Lo que llamaríamos un maxikiosco era el lugar donde conseguir los adornos del arbolito navideño, los juguetes y la música para las fiestas de fin de año.
Estaban, también, las despedidas de año.
La del laburo, cuando aún la ciudad era fabril, llena de pymes y trabajadores que minaban las calles con sus bicis y pilchas de trabajo.
El esfuerzo compartido del año se disfrutaba en unas horas de alcohol y revancha. Eran momentos únicos donde perucas, bolches, radichetas y socialistas comprendían que todos tiraban para el mismo lado, porque todos eran trabajadores, los verdaderos dueños de las riquezas que los patrones disfrutaban, y disfrutan, al costo de sus vidas.
La de los vecinos. Grandes bacanales que invitaban al corte de calles, de largas mesas con una mezcla de comidas, tan similares como los comensales. Eran tiempos donde se anidaban las identidades de esa migración interna que trajo a Paganini, primero, a Baigorria después a obreros de todo el país a laburar en las empresas que se radicaron en la ciudad.
Entrerrianos, correntinos, santafesinos del norte profundo, chaqueños,. tucumanos, cordobeses, un crisol argento que generó lo que somos. Obviamente que estaban los tanos, los gallegos, los rusos, los suizos alemanes, que estaban acá desde el principio mismo del pueblo.

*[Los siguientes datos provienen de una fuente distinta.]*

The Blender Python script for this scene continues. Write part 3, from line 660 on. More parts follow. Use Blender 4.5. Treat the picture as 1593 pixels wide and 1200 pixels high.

En esas reuniones la música era primordial. En combinados de discos, en grabadores doble caseteras, se reproducen todo tipo de géneros musicales. Y se bailaba hasta el amanecer, con la ilusión, tan simple, de que el mañana iba a ser mejor, para sus familias y los vecinos.
Era otra vida. De largas noches en la vereda. De charlas donde el destino era un poco más benévolo que los actuales. Y las fiestas de fin de año estaban marcadas por esa época donde había espacios para el diálogo colectivo, el encuentro y la alegría.
Cada tanto, en algún delirio, aún te busco Baigorria.
Recorro tus calles y trato de reencontrarme con esa ciudad que nos cobijaba, de patios llenos y esquinas benignas. Donde todo el mundo parecía caber en vos.
Aún escucho aquellos vecinos con sus tonadas y cantos regionales. Con sus costumbres y sus charlas.
Todo eso era parte de tu voz, de tus relatos.
A pesar que borde la locura, es mi deber rastrear la luz que nos encendía cada llegada del fin de año y contarlo. Una suerte de trinchera contra el olvido y el individualismo.
Eso que nos hacía felices, sin darnos cuenta.